In a decision which National Sorry Day Committee co-chairwoman Audrey Kinnear described as “a wonderful victory” for the stolen generations, the NSW Victims Compensation Tribunal has awarded Mrs Linow $35,000 for the sexual assault and violence she suffered while working as a domestic servant for a family when she was aged 16.

The Aboriginal Welfare Board had removed her at two years of age and placed her in children’s homes in Bomaderry and then Cootamundra. From there, she was sent to her employer, who she claimed thrashed her with barbed wire and raped her.

“It’s a big shock, because I’m the only one out of thousands of members of the stolen generations who got through and was believed that these things did happen. This is the most important thing the believing,” said Mrs Linow, 61, a pensioner from Miller, near Liverpool.

Seven months ago, a tribunal assessor accepted her abuse claims but refused to compensate her. The tribunal chairman, Cec. Brahe, overturned that determination on appeal.

After a series of court losses by Aborigines removed from their families, including Alec Kruger in the High Court, Lorna Cubillo and Peter Gunner in the Federal Court and Joy Williams in the NSW Supreme Court, Ms Kinnear siad this was a breakthrough in a legal system where a win had seemed impossible.

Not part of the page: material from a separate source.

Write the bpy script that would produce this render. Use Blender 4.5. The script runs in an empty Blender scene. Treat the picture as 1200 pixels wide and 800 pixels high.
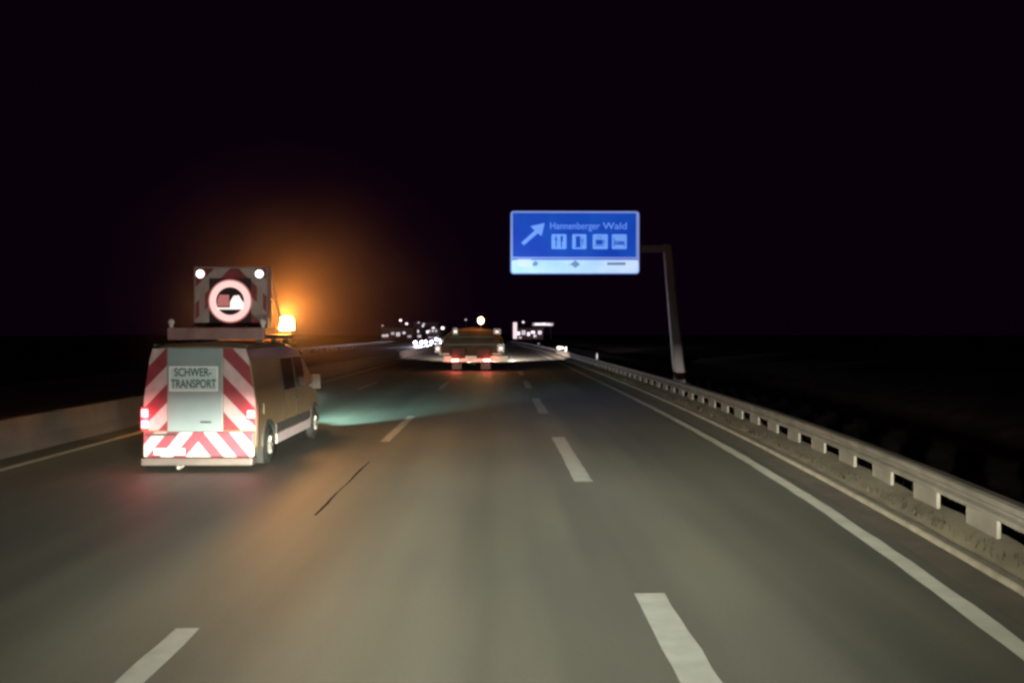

Each loss was traumatising “but now we can laugh,” she said.

“This decision validates the fact that the harm done to the stolen generation is worthy of compensation. It’s set a precedent and it will give other people courage to do the same”.

Andrea Durbach, the co-ordinator of the Public Interest Advocacy Centre which acted for Mrs Linow, said following this test case it was likely other Aborigines taken from their families would take their cases to the tribunal.

However, it did not open any floodgates to compensation, because each case had to be assessed individually. “This is a particular case which has given compensation for assault which follows the act of removal, but the determination shows that we need a separate reparations tribunal which focuses on the needs of the stolen generations.”

There had been no compensation for the act of removal itself, which had been devastating, she said.

Mrs Linow said: “I have got my justice after 45 years. I’m free because it was tormenting me all the time. I feel like I am reborn. I can go forward and leave this dreadful past behind”.

“It’s not the money that’s important to me. It is the knowledge and recognition that this happened to Aboriginal people. No-one could pay any amount for what happened to us because we lost a lot.”

She plans to put some of the money into a funeral fund because she and her husband Warren “don’t want to be buried like paupers.”

“I haven’t any other plans. This was the only plan I had that we go in comfort.”